With Wallwisher.com, you can create a “wall,” post a question, and open it up for comments.
After you register for a new account, set up your wall, and give students the URL (wallwisher will email it to you), students can post a “sticky note” as a response. You can moderate all the responses, too (if you choose to) and nothing will be posted until you approve it.
All students need to do is double-click the wall, type their name over “Anonymous,” type their comment, and click OK. Oh, yeah – did I mention it’s all free?
To moderate, simply click Approve, Edit, or click the “X” to delete the comment. It is that simple!
Here are just a few ideas for using Wallwisher in the classroom:
- Reader response to a novel, short story, poem, or article in the form of a “tweet”
- Vocabulary exercise (you post the term and the students have to correctly use it in a sentence, for example)
- Discussion of a lab experiment (160 characters or less)
- Discussion of an event in history (160 characters or less)
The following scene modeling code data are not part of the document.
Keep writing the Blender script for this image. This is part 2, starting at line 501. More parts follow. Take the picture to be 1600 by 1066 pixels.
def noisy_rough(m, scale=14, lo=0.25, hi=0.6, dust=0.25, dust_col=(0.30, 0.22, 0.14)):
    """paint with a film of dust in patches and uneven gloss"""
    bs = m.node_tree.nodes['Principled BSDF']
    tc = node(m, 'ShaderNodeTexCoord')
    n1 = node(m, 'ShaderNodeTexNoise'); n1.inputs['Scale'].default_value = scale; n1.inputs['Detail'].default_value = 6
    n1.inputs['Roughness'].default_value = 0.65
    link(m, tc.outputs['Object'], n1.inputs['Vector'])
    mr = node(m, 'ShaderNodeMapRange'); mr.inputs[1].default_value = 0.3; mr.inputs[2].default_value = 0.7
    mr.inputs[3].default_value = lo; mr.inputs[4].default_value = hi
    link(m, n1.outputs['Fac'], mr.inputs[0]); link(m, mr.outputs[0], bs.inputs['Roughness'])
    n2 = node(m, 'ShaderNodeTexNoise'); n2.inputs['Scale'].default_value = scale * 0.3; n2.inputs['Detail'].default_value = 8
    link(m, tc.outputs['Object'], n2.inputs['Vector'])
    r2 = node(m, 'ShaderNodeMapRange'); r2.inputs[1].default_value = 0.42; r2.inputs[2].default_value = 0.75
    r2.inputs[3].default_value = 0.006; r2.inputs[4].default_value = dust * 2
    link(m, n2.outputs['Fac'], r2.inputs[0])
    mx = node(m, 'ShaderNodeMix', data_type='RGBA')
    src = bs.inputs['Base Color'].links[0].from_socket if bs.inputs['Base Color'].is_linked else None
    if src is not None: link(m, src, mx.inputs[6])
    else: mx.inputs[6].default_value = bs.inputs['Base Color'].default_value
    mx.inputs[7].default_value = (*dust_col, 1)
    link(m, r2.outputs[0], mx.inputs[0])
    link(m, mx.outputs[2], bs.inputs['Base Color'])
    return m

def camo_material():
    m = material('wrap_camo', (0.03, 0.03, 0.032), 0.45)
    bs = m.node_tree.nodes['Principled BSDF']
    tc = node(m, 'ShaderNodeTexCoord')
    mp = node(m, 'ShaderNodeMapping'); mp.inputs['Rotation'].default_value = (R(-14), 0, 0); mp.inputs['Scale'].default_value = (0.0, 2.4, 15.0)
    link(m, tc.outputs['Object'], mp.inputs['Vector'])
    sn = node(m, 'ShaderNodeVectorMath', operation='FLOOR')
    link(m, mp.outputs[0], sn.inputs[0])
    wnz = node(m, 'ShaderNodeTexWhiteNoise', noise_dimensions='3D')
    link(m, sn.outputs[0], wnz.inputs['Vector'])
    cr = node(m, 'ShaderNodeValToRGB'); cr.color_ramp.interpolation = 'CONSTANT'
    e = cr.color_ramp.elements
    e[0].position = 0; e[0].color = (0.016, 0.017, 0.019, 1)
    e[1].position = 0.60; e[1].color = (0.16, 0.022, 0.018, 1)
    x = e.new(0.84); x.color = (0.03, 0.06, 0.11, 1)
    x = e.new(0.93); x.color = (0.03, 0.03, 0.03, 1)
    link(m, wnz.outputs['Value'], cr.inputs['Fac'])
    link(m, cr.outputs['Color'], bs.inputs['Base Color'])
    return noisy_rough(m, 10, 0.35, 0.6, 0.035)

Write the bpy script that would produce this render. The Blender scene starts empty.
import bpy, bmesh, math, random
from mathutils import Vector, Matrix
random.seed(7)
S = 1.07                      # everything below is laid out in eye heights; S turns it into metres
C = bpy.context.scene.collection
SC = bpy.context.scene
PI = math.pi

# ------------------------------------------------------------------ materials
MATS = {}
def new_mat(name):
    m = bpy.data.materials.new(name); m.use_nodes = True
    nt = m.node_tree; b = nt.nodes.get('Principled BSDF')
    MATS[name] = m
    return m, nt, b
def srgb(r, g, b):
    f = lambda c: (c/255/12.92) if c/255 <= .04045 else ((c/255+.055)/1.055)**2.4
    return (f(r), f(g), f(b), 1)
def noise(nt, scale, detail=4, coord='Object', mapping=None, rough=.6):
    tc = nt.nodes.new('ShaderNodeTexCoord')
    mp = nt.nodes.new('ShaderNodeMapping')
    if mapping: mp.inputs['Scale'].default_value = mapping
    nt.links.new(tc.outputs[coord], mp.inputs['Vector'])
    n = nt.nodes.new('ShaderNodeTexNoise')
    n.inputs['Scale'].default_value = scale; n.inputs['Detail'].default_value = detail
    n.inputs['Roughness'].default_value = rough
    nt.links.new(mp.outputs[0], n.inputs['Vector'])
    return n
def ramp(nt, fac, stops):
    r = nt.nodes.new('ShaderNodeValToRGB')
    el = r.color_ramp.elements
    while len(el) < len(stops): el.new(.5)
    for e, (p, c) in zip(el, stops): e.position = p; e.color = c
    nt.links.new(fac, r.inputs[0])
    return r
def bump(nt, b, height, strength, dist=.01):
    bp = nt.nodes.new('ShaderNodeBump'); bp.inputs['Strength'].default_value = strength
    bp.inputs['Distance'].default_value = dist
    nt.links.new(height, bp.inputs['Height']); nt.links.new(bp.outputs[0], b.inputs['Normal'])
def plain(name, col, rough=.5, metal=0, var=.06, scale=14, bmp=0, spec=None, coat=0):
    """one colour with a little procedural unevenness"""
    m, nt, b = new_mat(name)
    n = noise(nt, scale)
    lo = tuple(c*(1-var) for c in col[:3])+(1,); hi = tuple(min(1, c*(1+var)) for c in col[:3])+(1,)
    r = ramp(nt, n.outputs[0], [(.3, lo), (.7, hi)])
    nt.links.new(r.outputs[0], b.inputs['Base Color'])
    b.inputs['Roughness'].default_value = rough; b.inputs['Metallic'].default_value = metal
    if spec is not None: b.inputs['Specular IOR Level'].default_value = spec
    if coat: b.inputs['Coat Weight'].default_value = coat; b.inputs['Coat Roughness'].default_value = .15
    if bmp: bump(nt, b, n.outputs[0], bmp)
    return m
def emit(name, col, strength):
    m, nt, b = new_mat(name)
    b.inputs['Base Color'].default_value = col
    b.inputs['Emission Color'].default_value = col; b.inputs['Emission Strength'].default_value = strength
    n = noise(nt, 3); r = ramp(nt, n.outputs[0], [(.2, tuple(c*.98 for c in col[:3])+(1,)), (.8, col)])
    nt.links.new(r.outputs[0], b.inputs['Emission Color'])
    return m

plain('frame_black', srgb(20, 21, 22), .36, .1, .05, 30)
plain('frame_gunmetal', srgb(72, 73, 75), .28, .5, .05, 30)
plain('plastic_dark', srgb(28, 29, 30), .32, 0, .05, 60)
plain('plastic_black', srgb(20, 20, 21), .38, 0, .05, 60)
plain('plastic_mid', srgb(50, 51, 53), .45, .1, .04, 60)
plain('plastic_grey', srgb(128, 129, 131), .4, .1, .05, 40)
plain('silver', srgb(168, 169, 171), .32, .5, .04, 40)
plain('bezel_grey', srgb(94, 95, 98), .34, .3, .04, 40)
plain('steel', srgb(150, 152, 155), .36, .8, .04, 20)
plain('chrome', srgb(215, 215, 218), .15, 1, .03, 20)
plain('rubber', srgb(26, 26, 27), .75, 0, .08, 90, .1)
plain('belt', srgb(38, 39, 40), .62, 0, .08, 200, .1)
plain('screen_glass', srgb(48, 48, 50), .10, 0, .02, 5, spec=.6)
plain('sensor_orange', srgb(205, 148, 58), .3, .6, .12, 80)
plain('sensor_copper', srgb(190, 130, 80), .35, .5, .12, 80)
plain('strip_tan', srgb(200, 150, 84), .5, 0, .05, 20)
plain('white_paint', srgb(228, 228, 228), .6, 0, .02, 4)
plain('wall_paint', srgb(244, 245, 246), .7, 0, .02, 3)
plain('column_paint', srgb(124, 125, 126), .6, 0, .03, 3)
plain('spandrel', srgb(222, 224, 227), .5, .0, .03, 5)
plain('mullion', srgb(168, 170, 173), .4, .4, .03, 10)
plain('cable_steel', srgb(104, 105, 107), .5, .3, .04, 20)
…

- A place to post anonymous questions – for those too shy to ask in class
- An informal poll – for example:
- What kind of project would you like to work on in class?
- What type of novel do you like to read?
- If you could create the next writing prompt for the class, what would it be?
- What lab experiment would you like to try in class?
- What advice would you give to next year’s students about this class?
- What project did you enjoy working on the most/least this year?